### What you will do
Leave out the pictures and copy everything else below exactly.

## Begin

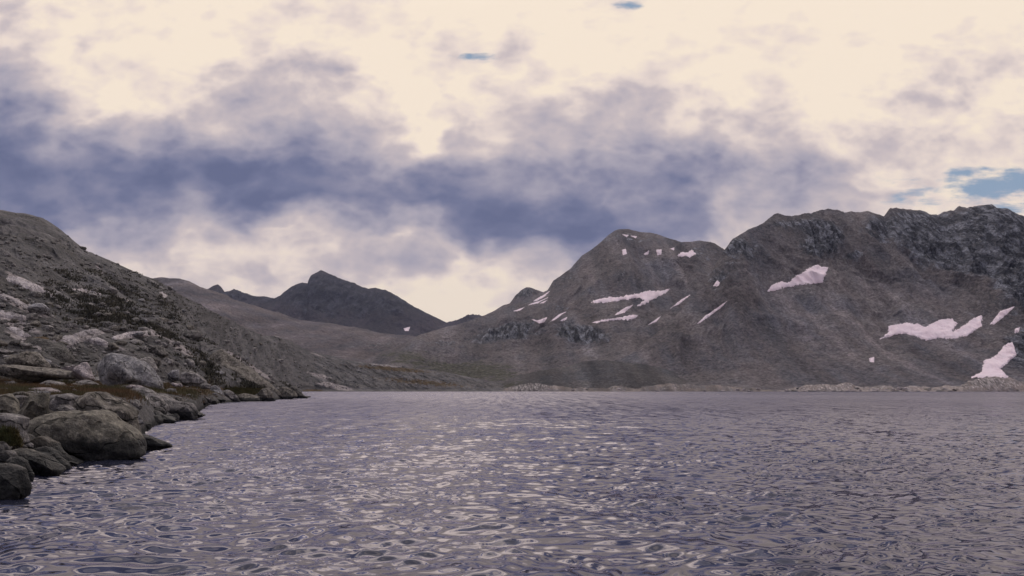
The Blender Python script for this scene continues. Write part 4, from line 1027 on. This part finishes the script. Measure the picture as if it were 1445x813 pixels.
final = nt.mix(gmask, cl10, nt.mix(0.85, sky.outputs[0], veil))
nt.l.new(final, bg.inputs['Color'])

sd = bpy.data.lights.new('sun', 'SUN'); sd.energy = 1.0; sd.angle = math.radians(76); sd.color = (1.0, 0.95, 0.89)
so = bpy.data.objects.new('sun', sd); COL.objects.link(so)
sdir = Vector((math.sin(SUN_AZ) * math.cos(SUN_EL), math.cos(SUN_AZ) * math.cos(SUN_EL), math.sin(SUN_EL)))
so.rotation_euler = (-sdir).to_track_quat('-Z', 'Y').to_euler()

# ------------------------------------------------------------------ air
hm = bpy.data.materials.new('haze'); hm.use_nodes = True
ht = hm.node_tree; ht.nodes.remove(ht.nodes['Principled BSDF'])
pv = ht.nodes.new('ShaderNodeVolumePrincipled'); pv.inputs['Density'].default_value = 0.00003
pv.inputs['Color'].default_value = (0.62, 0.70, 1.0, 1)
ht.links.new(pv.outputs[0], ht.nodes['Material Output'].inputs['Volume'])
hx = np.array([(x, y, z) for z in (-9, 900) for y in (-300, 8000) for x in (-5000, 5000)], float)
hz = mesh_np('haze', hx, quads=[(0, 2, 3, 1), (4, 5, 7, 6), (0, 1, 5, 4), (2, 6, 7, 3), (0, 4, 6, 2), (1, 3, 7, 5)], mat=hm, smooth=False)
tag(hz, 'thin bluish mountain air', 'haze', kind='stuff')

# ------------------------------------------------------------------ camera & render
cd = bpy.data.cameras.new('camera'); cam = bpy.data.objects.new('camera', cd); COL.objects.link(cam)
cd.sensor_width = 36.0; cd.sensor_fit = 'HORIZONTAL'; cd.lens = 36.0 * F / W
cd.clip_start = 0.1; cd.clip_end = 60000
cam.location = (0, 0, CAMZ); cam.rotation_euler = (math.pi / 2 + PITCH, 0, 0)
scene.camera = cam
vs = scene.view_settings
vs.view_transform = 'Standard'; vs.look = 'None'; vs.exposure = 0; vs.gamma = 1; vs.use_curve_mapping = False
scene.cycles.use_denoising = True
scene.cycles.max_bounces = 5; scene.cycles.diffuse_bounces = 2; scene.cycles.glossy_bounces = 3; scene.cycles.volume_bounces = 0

## End

### Task response
The Blender Python script for this scene continues. Write part 4, from line 1027 on. This part finishes the script. Measure the picture as if it were 1445x813 pixels.
final = nt.mix(gmask, cl10, nt.mix(0.85, sky.outputs[0], veil))
nt.l.new(final, bg.inputs['Color'])

sd = bpy.data.lights.new('sun', 'SUN'); sd.energy = 1.0; sd.angle = math.radians(76); sd.color = (1.0, 0.95, 0.89)
so = bpy.data.objects.new('sun', sd); COL.objects.link(so)
sdir = Vector((math.sin(SUN_AZ) * math.cos(SUN_EL), math.cos(SUN_AZ) * math.cos(SUN_EL), math.sin(SUN_EL)))
so.rotation_euler = (-sdir).to_track_quat('-Z', 'Y').to_euler()

# ------------------------------------------------------------------ air
hm = bpy.data.materials.new('haze'); hm.use_nodes = True
ht = hm.node_tree; ht.nodes.remove(ht.nodes['Principled BSDF'])
pv = ht.nodes.new('ShaderNodeVolumePrincipled'); pv.inputs['Density'].default_value = 0.00003
pv.inputs['Color'].default_value = (0.62, 0.70, 1.0, 1)
ht.links.new(pv.outputs[0], ht.nodes['Material Output'].inputs['Volume'])
hx = np.array([(x, y, z) for z in (-9, 900) for y in (-300, 8000) for x in (-5000, 5000)], float)
hz = mesh_np('haze', hx, quads=[(0, 2, 3, 1), (4, 5, 7, 6), (0, 1, 5, 4), (2, 6, 7, 3), (0, 4, 6, 2), (1, 3, 7, 5)], mat=hm, smooth=False)
tag(hz, 'thin bluish mountain air', 'haze', kind='stuff')

# ------------------------------------------------------------------ camera & render
cd = bpy.data.cameras.new('camera'); cam = bpy.data.objects.new('camera', cd); COL.objects.link(cam)
cd.sensor_width = 36.0; cd.sensor_fit = 'HORIZONTAL'; cd.lens = 36.0 * F / W
cd.clip_start = 0.1; cd.clip_end = 60000
cam.location = (0, 0, CAMZ); cam.rotation_euler = (math.pi / 2 + PITCH, 0, 0)
scene.camera = cam
vs = scene.view_settings
vs.view_transform = 'Standard'; vs.look = 'None'; vs.exposure = 0; vs.gamma = 1; vs.use_curve_mapping = False
scene.cycles.use_denoising = True
scene.cycles.max_bounces = 5; scene.cycles.diffuse_bounces = 2; scene.cycles.glossy_bounces = 3; scene.cycles.volume_bounces = 0